Il a beaucoup écrit. Il est fort de bâtisse, mais son style de gentilhomme campagnard (bien qu’il vécût le plus souvent à Paris) manque d’attraits. Cependant il coule admirablement la maxime, la phrase frappée et frappante, qui reste, circule, se cite. On lit peu M. de Bonald, mais on écrit beaucoup : « Comme dit M. de Bonald ».

Cet homme d’autorité est une autorité. C’est lui, en somme, bien plus que Joseph de Maistre, qui a donné une philosophie à ce complexe politique et social français, si tenace, qu’on appelle la réaction.
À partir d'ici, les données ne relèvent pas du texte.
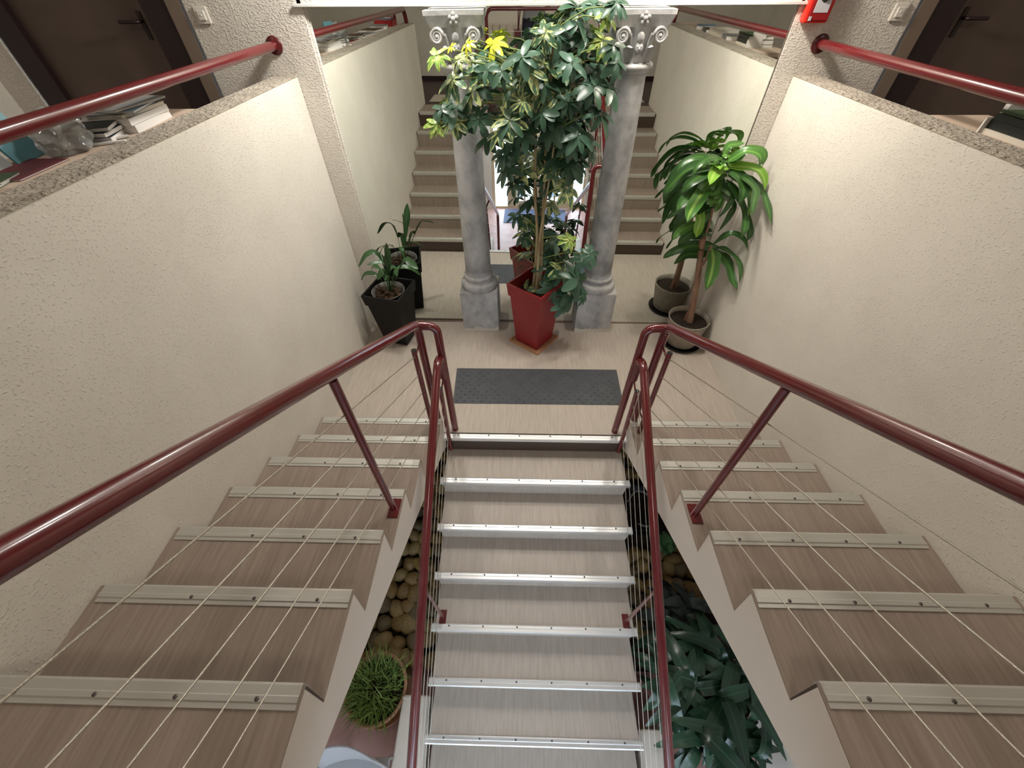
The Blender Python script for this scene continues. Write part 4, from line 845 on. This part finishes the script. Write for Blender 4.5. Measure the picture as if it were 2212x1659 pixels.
# left shelf, direct view (stack near its far end, then a film bag, brochures)
z = 2.0362
for i, (sx, sy, sz, a, m, cv, lab) in enumerate((
    (.20, .28, .028, .10, 'paper_white', None, 'thick white sheaf at the bottom of the far stack on the left shelf'),
    (.20, .28, .024, .05, 'paper_white', None, 'second white sheaf from the bottom of the stack on the left shelf'),
    (.19, .27, .014, -.03, 'paper_cream', 'paper_cream', 'cream booklet above the white sheaves on the left shelf'),
    (.21, .28, .009, .22, 'paper_white', 'cover_blue', 'blue grey magazine on the stack on the left shelf'),
    (.21, .29, .008, -.10, 'paper_white', 'cover_grey', 'grey glossy magazine topmost of the stack on the left shelf'))):
    slab('magazine', (-1.915, .27, z), sx, sy, sz, a, m, lab, 'magazine', 'stack at the far end of the left shelf', cover=cv); z += sz + .0012
z = 2.0362
for i, (sz, a, cv, lab) in enumerate(((.020, .3, 'cover_navy', 'navy folder at the bottom of the low pile on the left shelf'), (.016, .18, 'cover_navy', 'navy folder in the middle of the low pile on the left shelf'), (.014, .40, 'cover_black', 'black folder on top of the low pile on the left shelf'))):
    slab('folder', (-1.92, .045, z), .18, .14, sz, a, 'paper_white', lab, 'folder', 'folders on the left shelf', cover=cv); z += sz + .0012
def lump(name, c, r, m, label, cat, seed):
    rnd = random.Random(seed); b = MB(); bm = bmesh.new(); bmesh.ops.create_icosphere(bm, subdivisions=4, radius=1)
    for v in bm.verts:
        q = 1 + .13 * math.sin(v.co.x * 7 + seed) * math.cos(v.co.y * 6) + .10 * math.sin(v.co.z * 9 + v.co.x * 5) + rnd.uniform(-.02, .02)
        v.co = Vector((v.co.x * r[0] * q, v.co.y * r[1] * q, max(v.co.z * r[2] * q, -r[2] * .6)))
    bm.verts.index_update(); b.add([Vector(c) + v.co for v in bm.verts], [[v.index for v in f.verts] for f in bm.faces], False); bm.free()
    return tag(obj(name, b, m), label, cat)
lump('film_bag', (-1.90, -.10, 2.086), (.075, .095, .080), 'clear_film', 'crumpled clear plastic bag on the left shelf beside the navy folders', 'bag', 2)
for i, (dx, a) in enumerate(((0, .2), (.02, .6))):
    b = MB(); b.box(-.012, .012, -.07, .07, 0, .008, .003); o = obj('spectacle_case', b, 'paper_white'); o.matrix_basis = Matrix.Translation((-1.826 - dx, -.02 + .05 * i, 2.0368 + .001 * i)) @ Matrix.Rotation(a + 1.9, 4, 'Z'); o.name = 'white_strip'
    tag(o, ('white plastic strip lying against the clear bag on the left shelf', 'second white plastic strip farther along beside the clear bag on the left shelf')[i], 'strip')
def standing(name, c, w, h, ang, lean, m, label):
    b = MB(); b.box(-w / 2, w / 2, -.004, .004, 0, h)
    o = obj(name, b, m); o.matrix_basis = Matrix.Translation(c) @ Matrix.Rotation(ang, 4, 'Z') @ Matrix.Rotation(lean, 4, 'X'); return tag(o, label, 'brochure')
standing('brochure', (-1.975, -.20, 2.0365), .15, .16, 1.75, -.35, 'cover_teal', 'teal brochure standing on the left shelf behind the handrail')
standing('brochure', (-1.965, -.36, 2.0365), .15, .15, 1.65, -.45, 'cover_grey', 'pale grey spotted brochure standing on the left shelf next to the teal one')
slab('brochure', (-1.91, -.32, 2.0362), .17, .22, .006, .05, 'paper_white', 'dark red brochure lying flat beneath the standing ones', 'brochure', None, cover='bag_maroon')
slab('magazine', (-1.93, -.52, 2.0362), .20, .26, .012, .25, 'paper_white', 'green magazine lying near the left edge of the picture on the left shelf', 'magazine', None, cover='cover_green')
slab('magazine', (-1.925, -.60, 2.0495), .19, .25, .010, -.15, 'paper_white', 'dark brown magazine overlapping the green magazine on the left shelf', 'magazine', None, cover='cover_brown')
slab('magazine', (-1.915, -.86, 2.0362), .20, .27, .010, .3, 'paper_white', 'grey magazine at the near end of the row on the left shelf', 'magazine', None, cover='cover_grey')
# right shelf, direct view
z = 2.0362
for i, (sx, sy, sz, a, cv, lab) in enumerate(((.22, .30, .018, .02, 'paper_cream', 'cream booklet at the bottom of the stack on the right shelf'), (.21, .29, .030, .0, 'cover_black', 'thick black book above the cream booklet on the right shelf'), (.21, .28, .022, .05, 'cover_black', 'black book, second from the top of the stack on the right shelf'), (.20, .28, .010, -.06, 'cover_green', 'dark green magazine topmost of the stack on the right shelf'))):
    slab('book', (1.925, .02, z), sx, sy, sz, a, 'paper_white', lab, 'book', 'stack on the right shelf', cover=cv); z += sz + .0012
b = MB(); b.box(1.80, 1.93, .165, .172, 2.0362, 2.091); b.box(1.84, 1.95, .15, .172, 2.091, 2.136); tag(obj('card_holder', b, 'paper_white'), 'white paper card standing in front of the black books on the right shelf', 'card')
# things near the far ends, seen in the mirror
for (c, sx, sy, sz, a, cv, lab) in (
    ((-1.92, -1.20, 2.0362), .20, .27, .02, .1, 'cover_brown', 'brown booklet in the middle of the left shelf, seen in the mirror'),
    ((-1.92, -1.52, 2.0362), .20, .27, .03, -.2, 'cover_grey', 'grey booklet toward the end of the left shelf, seen in the mirror'),
    ((1.92, -.45, 2.0362), .20, .27, .03, .2, 'cover_grey', 'grey booklet behind the black books on the right shelf, seen in the mirror'),
    ((1.92, -.80, 2.0362), .20, .27, .05, -.1, 'paper_cream', 'thick cream book on the right shelf, seen in the mirror'),
    ((1.92, -1.12, 2.0362), .20, .27, .025, .15, 'cover_black', 'black booklet on the right shelf, seen in the mirror'),
    ((1.93, -1.45, 2.0362), .20, .27, .03, .3, 'cover_blue', 'blue booklet at the far end of the right shelf, seen in the mirror')):
    slab('book', c, sx, sy, sz, a, 'paper_white', lab, 'book', None, cover=cv)
b = MB()
bxx = thing('leaflet_box', (-1.93, -1.86, 2.0362), 'red leaflet box at the end of the left shelf, seen in the mirror', 'box')
b.box(-2.04, -1.82, -2.00, -1.995, 2.0362, 2.136); b.box(-2.04, -1.82, -1.75, -1.745, 2.0362, 2.096); b.box(-2.04, -2.035, -2.0, -1.745, 2.0362, 2.136); b.box(-1.825, -1.82, -2.0, -1.745, 2.0362, 2.096); b.box(-2.04, -1.82, -2.0, -1.745, 2.0362, 2.040); obj('tray', b, 'cover_red', bxx)
for i in range(7):
    b = MB(); b.box(-2.03, -1.84, -1.985 + i * .03, -1.970 + i * .03, 2.041, 2.146 - .006 * i); obj('leaflet_bundle', b, ('cover_blue', 'cover_red', 'paper_white')[i % 3], bxx)

# radiator in the upper hall, seen in the mirror
ra = thing('radiator', (.0, -3.90, FZ + .12), 'cream panel radiator on the upper hall wall, seen in the mirror behind the guard rail', 'radiator')
for i in range(15):
    x = -.86 + i * .118; b = MB(); b.box(x + .004, x + .114, -3.925, -3.87, FZ + .12, FZ + .76, .012); obj('panel', b, 'radiator_paint', ra)
b = MB(); b.box(-.86, .91, -3.928, -3.905, FZ + .15, FZ + .18); b.box(-.86, .91, -3.928, -3.905, FZ + .70, FZ + .73); obj('manifold', b, 'radiator_paint', ra)

# ------------------------------------------------------------------ lamps on the ceiling; corridor and upper hall ones are added fill
for x, y, lab in ((-.38, .95, 'left of two square ceiling lamps over the landing'), (.38, .95, 'right of two square ceiling lamps over the landing'), (-2.7, -.6, 'added fill lamp on the ceiling over the left corridor'), (2.7, -.6, 'added fill lamp on the ceiling over the right corridor'), (0, -2.9, 'added fill lamp on the ceiling over the upper hall'), (-.76, -3.25, 'square ceiling lamp on the left under the upper floor, seen in the mirror'), (.78, -3.25, 'square ceiling lamp on the right under the upper floor, seen in the mirror')):
    low_ = y < -3; zt = FZ - .2 if low_ else 3.80; zb = .93 if low_ else 3.385 if y > 0 else 3.72
    t = thing('ceiling_lamp', (x, y, zt), lab, 'lamp')
    b = MB(); b.box(x - .15, x + .15, y - .15, y + .15, zb, zb + (.0245 if low_ else .05), .008)
    if y > 0: b.tube([(x, y, zb + .05), (x, y, zt)], .012, 10)
    obj('housing', b, 'trim_white', t)
    b = MB(); b.box(x - .13, x + .13, y - .13, y + .13, zb - .006, zb); obj('diffuser', b, 'lamp_glow', t)
for s in (-1, 1):
    t = thing('wall_spot', (s * .90, YB, 2.95), 'small spotlight above the %s end of the mirror' % side(s), 'lamp')
    b = MB(); b.tube([(s * .90, YB, 2.96), (s * .90, 1.22, 2.96)], .010, 8); b.lathe([(.02, 2.97), (.075, 2.94), (.095, 2.88), (.092, 2.88)], 20, (s * .90, 1.20)); obj('housing', b, 'trim_white', t)

# ------------------------------------------------------------------ the photographer
def person():
    bx_, by_ = -.06, -2.50; z0 = FZ
    V, E, Rr = [], [], []
    def j(x, y, z, r, p=None):
        V.append((bx_ + x, by_ + y, z0 + z)); Rr.append(r if isinstance(r, tuple) else (r, r))
        if p is not None: E.append((p, len(V) - 1))
        return len(V) - 1
    pel = j(0, 0, .92, (.150, .11)); w = j(0, .0, 1.06, (.138, .10), pel); ch = j(0, -.01, 1.25, (.155, .11), w); sh = j(0, -.01, 1.39, (.13, .085), ch); nk = j(0, .005, 1.47, .052, sh); hd = j(0, .02, 1.535, .072, nk); h2 = j(0, .025, 1.60, .088, hd); h3 = j(0, .01, 1.67, .070, h2)
    for s in (-1, 1):
        hip = j(s * .085, 0, .86, .095, pel); kn = j(s * .10, .025, .48, .062, hip); an = j(s * .105, -.01, .09, .042, kn); hl = j(s * .108, .0, .035, .036, an); toe = j(s * .125, .17, .028, (.036, .026), hl)
        so = j(s * .165, -.01, 1.375, .058, sh); el = j(s * .235, .14, 1.18, .041, so); wr = j(s * .125, .47, 1.31, .028, el); pm = j(s * .105, .545, 1.345, (.034, .018), wr)
        # fingers wrap the short edges of the phone, the thumb lies behind it
        for k in range(4):
            a = j(s * .098, .575, 1.325 + .019 * k, .0092, pm); c = j(s * .078, .600, 1.335 + .020 * k, .0086, a); j(s * .055, .604, 1.338 + .019 * k, .0076, c)
        a = j(s * .080, .545, 1.372, .0105, pm); j(s * .052, .572, 1.385, .009, a)
    me = bpy.data.meshes.new('body'); me.from_pydata(V, E, []); ob = bpy.data.objects.new('body_tmp', me); COL.objects.link(ob)
    sk = ob.modifiers.new('skin', 'SKIN'); sd = ob.modifiers.new('sub', 'SUBSURF'); sd.levels = 3; sd.render_levels = 3
    for i, r in enumerate(Rr): me.skin_vertices[0].data[i].radius = r
    me.skin_vertices[0].data[0].use_root = True
    dg = bpy.context.evaluated_depsgraph_get(); nm = bpy.data.meshes.new_from_object(ob.evaluated_get(dg)); bpy.data.objects.remove(ob)
    for q in ('skin', 'shirt_grey', 'trousers', 'shoe'): nm.materials.append(MATS[q])
    for p in nm.polygons:
        c = p.center; z = c.z - z0; x = abs(c.x - bx_); y = c.y - by_; p.use_smooth = True
        p.material_index = 3 if z < .075 else 2 if z < .91 else 1 if (z < 1.455 and y < .34 and x < .30 and not (z > 1.43 and x < .06)) else 0
    t = thing('person', (bx_, by_, z0), 'person in grey shirt and navy trousers holding up a phone behind the guard rail', 'person')
    place('body', nm, t)
    b = MB(); b.blob((bx_, by_ - .012, z0 + 1.665), (.088, .095, .075)); b.blob((bx_, by_ - .045, z0 + 1.62), (.082, .065, .085)); obj('hair', b, 'hair', t)
    b = MB()
    for s in (-1, 1):
        b.blob((bx_ + s * .032, by_ + .103, z0 + 1.612), (.011, .007, .006), 1); b.blob((bx_ + s * .086, by_ + .015, z0 + 1.60), (.010, .018, .028), 1)
    b.blob((bx_, by_ + .112, z0 + 1.588), (.012, .016, .020), 1); b.blob((bx_, by_ + .098, z0 + 1.553), (.024, .007, .006), 1); obj('face', b, 'skin', t)
    b = MB(); b.prism_z([(bx_ - .165, by_ - .13), (bx_ + .165, by_ - .13), (bx_ + .165, by_ + .13), (bx_ - .165, by_ + .13)], z0 + .90, z0 + .935)
    bag = thing('shoulder_bag', (bx_ - .20, by_ + .03, z0 + .62), 'maroon shoulder bag hanging at the side of the person, seen in the mirror', 'bag')
    b = MB(); b.box(bx_ - .255, bx_ - .175, by_ - .10, by_ + .14, z0 + .56, z0 + .80, .02); obj('body', b, 'bag_maroon', bag)
    b = MB(); b.box(bx_ - .262, bx_ - .250, by_ - .08, by_ + .12, z0 + .68, z0 + .80, .004); obj('flap', b, 'bag_maroon', bag)
    b = MB(); b.tube(smooth_path([(bx_ - .215, by_ + .12, z0 + .79), (bx_ - .20, by_ + .145, z0 + 1.1), (bx_ - .13, by_ + .10, z0 + 1.40), (bx_ - .12, by_ - .02, z0 + 1.455), (bx_ - .14, by_ - .13, z0 + 1.38), (bx_ - .215, by_ - .08, z0 + .79)], 24), .007, 8); obj('strap', b, 'bag_maroon', bag)
person()
# the phone the picture is taken with: the lens sits at the camera
c0 = Vector(CAM.matrix_world.translation) - CF * .013
b = MB(); b.box(-.080, .080, -.038, .038, -.004, .004, .003)
ph = thing('smartphone', c0, 'black smartphone held up by the person at the guard rail', 'phone')
ph['_inv'] = (0, 0, 0)
M = Matrix((CR, CU, -CF)).transposed().to_4x4(); M.translation = c0 - CR * .05 - CU * .02
ph.matrix_world = M
obj('case', b, 'black_plastic', ph)
b = MB(); b.box(-.076, .076, -.035, .035, .0041, .0046); obj('screen', b, 'cover_black', ph)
La nouvelle école réactionnaire, qui, dans le second tiers du XIXe siècle, est née de Le Play et Taine, a révéré Bonald comme un de ses pères, Bourget et Maurras l’ont beaucoup cité. C’est, pour leurs disciples, une lecture un peu rude, du pain d’Auvergne, savoureux et sain. On trouverait d’ailleurs l’exagération, la caricature de Bonald dans un curieux gentilhomme auvergnat, son contemporain, qui eut un grain de folie, mais aussi son pittoresque d’écrivain, son heure de célébrité, M. de Montlosier.

Joseph de Maistre.
Cependant le couple Bonald-de Maistre est bien plus considérable et plus instructif que le couple Bonald-Montlosier. Ce sont deux dialectes de la réaction, deux catholiques, deux émigrés, dont la différence, et même l’opposition, sont commandées par celles de leur pays et de leur destinée.

Joseph de Maistre n’est pas plus un Français que Rousseau. Comme Rousseau le citoyen de Genève, il est le sujet fidèle et le magistrat du roi de Sardaigne. Jusqu’à l’âge de quarante ans, il ne songe nullement à publier : heureux de ses fonctions au Sénat de Savoie, de sa vie de famille, de lectures, de conversations, car c’est un admirable causeur. Comme Bonald, la Révolution française, en le déracinant, en mettant du tragique dans sa vie, dans ses idées, dans la société, l’oblige à s’interroger, à penser, à écrire.